Of the records that follow, copy only the lines from the line containing "Keep writing the" to the line containing "MB().box(PX + 0.0003, RX", both included, exactly as written.
## START RECORDS FOR THIS EXERCISE
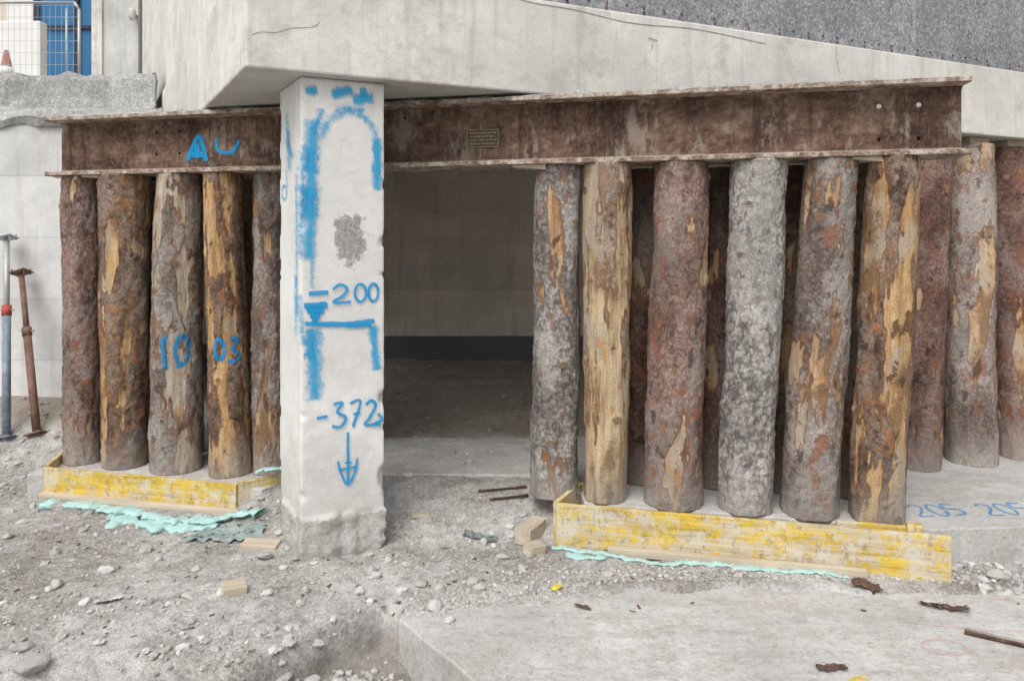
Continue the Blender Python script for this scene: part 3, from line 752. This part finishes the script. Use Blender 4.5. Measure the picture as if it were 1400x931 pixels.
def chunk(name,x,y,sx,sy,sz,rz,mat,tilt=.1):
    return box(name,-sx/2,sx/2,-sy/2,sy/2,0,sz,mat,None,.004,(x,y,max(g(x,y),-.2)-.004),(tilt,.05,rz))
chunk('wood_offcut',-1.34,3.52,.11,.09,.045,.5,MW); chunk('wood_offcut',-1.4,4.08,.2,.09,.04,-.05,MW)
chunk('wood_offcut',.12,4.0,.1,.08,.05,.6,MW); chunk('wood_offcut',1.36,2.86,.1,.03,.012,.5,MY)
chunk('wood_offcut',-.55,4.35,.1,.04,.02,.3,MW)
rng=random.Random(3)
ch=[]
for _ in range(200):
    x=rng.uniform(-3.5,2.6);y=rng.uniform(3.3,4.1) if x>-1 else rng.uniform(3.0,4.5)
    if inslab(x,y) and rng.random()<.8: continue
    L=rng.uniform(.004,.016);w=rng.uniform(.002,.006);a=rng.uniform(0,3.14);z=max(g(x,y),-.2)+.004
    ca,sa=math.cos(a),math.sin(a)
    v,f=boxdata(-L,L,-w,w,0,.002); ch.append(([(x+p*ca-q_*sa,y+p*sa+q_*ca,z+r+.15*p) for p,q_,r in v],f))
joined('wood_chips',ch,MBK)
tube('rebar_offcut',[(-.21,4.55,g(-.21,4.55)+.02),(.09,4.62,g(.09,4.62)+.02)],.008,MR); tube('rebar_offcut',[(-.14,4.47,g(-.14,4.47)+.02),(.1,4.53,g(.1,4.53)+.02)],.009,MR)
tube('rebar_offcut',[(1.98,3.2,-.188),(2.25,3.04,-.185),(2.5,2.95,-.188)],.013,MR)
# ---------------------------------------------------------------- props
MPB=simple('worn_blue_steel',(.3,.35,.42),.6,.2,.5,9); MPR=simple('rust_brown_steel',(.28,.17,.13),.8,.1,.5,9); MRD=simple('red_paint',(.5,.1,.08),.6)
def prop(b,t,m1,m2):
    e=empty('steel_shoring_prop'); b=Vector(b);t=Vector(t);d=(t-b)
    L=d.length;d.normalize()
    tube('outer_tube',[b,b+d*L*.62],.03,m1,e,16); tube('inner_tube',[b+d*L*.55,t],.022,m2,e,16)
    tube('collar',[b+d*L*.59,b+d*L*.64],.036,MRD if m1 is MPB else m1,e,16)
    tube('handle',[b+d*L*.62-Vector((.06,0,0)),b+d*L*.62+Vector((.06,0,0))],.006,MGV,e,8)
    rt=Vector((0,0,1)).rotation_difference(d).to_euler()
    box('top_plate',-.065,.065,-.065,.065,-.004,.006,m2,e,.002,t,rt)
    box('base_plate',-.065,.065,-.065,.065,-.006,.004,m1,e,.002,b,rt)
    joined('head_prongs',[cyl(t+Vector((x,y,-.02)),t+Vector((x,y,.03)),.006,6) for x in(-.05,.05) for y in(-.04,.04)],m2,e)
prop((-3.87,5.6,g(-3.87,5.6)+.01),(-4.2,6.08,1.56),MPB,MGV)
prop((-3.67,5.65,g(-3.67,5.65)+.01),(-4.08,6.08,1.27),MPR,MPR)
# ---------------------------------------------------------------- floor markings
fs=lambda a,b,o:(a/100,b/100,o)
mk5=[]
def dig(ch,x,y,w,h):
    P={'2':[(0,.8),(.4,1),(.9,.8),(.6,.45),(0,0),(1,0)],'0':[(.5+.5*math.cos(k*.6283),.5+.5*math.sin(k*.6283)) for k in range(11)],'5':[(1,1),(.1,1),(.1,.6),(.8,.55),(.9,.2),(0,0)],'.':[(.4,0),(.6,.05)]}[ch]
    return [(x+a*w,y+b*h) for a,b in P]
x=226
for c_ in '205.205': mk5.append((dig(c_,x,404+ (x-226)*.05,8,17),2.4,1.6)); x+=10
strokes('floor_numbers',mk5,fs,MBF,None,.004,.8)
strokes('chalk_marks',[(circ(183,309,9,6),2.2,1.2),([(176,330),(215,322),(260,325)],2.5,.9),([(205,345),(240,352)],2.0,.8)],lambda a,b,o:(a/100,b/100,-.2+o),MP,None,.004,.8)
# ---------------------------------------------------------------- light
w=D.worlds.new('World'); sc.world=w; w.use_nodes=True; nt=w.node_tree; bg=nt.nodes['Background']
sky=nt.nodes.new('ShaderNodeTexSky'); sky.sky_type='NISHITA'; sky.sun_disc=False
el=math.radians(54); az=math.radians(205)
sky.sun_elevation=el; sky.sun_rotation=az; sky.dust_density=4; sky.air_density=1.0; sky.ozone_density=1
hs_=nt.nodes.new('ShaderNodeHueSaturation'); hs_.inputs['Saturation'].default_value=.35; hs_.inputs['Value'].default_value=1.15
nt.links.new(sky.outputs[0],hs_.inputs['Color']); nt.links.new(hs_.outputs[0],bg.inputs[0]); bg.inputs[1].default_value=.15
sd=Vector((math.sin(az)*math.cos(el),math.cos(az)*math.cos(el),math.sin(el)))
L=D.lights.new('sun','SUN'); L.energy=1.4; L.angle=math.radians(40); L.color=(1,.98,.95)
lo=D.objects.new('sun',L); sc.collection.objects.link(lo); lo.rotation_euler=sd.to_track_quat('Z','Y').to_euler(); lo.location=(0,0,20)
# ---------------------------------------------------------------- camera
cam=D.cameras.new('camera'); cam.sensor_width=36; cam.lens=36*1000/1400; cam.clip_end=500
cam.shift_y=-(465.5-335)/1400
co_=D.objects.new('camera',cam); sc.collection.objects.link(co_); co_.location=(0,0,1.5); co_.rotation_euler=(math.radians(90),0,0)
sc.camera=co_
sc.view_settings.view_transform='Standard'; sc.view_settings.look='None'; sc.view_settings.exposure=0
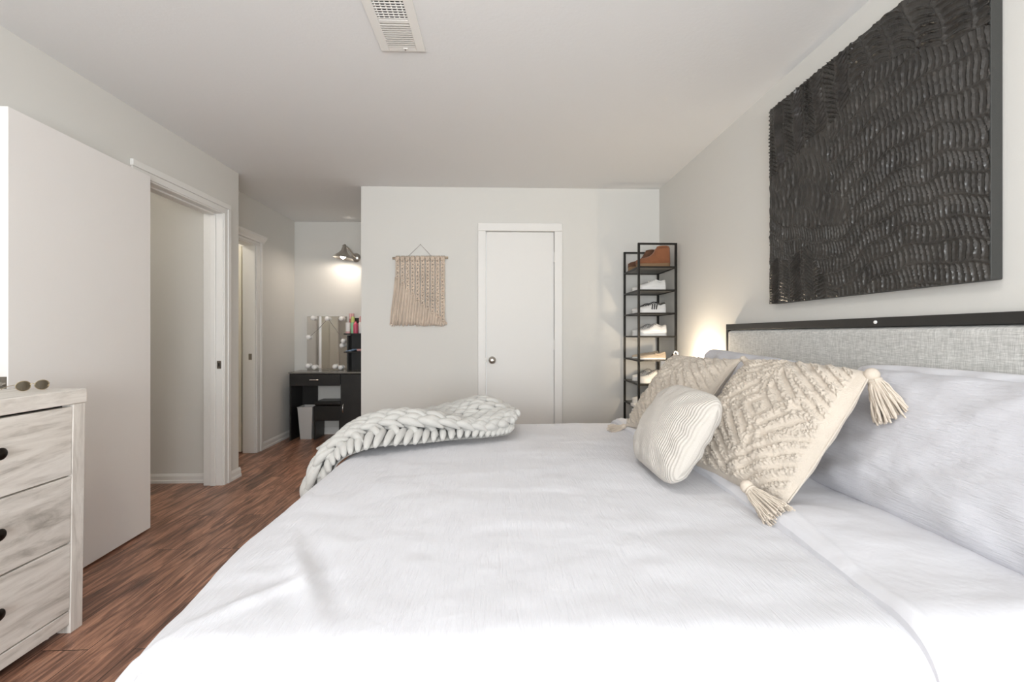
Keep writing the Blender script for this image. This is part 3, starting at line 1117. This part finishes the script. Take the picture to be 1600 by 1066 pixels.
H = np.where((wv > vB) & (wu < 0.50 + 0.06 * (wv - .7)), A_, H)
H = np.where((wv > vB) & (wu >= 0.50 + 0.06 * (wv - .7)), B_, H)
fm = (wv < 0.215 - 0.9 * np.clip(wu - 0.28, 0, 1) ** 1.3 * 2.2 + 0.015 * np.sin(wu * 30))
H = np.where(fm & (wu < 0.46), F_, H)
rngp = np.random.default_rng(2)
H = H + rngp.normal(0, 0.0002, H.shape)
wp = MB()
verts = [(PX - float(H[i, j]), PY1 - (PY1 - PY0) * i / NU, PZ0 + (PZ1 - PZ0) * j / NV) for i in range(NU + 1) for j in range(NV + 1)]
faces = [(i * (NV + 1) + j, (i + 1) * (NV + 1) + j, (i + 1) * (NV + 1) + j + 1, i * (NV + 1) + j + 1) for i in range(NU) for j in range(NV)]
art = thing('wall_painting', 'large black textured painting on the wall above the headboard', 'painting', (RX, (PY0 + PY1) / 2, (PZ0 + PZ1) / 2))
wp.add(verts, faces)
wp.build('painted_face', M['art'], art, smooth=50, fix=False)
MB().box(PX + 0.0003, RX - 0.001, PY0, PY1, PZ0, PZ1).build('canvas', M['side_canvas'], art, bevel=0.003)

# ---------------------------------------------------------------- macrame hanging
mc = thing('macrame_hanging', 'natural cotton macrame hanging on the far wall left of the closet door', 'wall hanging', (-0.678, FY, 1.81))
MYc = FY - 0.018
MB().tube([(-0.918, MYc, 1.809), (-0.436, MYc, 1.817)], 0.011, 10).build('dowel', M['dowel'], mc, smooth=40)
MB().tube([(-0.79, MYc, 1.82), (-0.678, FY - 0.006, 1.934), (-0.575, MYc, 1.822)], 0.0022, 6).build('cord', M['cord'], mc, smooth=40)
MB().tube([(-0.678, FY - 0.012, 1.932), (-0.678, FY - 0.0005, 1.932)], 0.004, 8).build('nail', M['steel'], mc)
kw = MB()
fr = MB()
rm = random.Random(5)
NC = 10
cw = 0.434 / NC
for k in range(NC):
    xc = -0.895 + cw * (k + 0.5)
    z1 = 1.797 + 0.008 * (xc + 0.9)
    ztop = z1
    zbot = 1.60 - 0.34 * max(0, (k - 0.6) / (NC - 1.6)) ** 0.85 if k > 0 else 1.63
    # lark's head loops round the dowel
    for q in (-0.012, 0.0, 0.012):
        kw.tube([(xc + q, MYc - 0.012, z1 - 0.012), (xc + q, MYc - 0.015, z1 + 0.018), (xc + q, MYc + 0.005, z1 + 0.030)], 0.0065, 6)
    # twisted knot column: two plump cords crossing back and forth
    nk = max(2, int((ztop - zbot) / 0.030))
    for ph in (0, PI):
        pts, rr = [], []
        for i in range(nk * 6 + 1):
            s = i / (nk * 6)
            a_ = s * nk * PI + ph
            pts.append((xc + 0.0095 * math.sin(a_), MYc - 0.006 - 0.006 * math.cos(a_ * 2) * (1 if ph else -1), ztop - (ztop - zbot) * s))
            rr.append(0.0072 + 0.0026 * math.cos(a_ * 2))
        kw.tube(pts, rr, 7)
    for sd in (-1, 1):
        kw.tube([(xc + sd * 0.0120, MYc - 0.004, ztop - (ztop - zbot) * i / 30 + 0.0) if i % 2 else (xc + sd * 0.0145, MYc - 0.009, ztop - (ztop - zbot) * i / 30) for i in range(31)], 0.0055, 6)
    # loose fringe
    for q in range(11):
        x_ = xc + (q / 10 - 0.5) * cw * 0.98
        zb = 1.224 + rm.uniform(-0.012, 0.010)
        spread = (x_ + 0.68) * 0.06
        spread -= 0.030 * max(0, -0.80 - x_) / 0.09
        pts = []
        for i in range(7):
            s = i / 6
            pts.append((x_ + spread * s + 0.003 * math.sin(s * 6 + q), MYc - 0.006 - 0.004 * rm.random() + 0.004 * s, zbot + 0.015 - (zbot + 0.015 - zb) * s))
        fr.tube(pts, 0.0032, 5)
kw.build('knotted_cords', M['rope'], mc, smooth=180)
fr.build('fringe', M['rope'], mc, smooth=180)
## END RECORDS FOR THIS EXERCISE
SOLUTION TO THIS TASK:
Keep writing the Blender script for this image. This is part 3, starting at line 1117. This part finishes the script. Take the picture to be 1600 by 1066 pixels.
H = np.where((wv > vB) & (wu < 0.50 + 0.06 * (wv - .7)), A_, H)
H = np.where((wv > vB) & (wu >= 0.50 + 0.06 * (wv - .7)), B_, H)
fm = (wv < 0.215 - 0.9 * np.clip(wu - 0.28, 0, 1) ** 1.3 * 2.2 + 0.015 * np.sin(wu * 30))
H = np.where(fm & (wu < 0.46), F_, H)
rngp = np.random.default_rng(2)
H = H + rngp.normal(0, 0.0002, H.shape)
wp = MB()
verts = [(PX - float(H[i, j]), PY1 - (PY1 - PY0) * i / NU, PZ0 + (PZ1 - PZ0) * j / NV) for i in range(NU + 1) for j in range(NV + 1)]
faces = [(i * (NV + 1) + j, (i + 1) * (NV + 1) + j, (i + 1) * (NV + 1) + j + 1, i * (NV + 1) + j + 1) for i in range(NU) for j in range(NV)]
art = thing('wall_painting', 'large black textured painting on the wall above the headboard', 'painting', (RX, (PY0 + PY1) / 2, (PZ0 + PZ1) / 2))
wp.add(verts, faces)
wp.build('painted_face', M['art'], art, smooth=50, fix=False)
MB().box(PX + 0.0003, RX - 0.001, PY0, PY1, PZ0, PZ1).build('canvas', M['side_canvas'], art, bevel=0.003)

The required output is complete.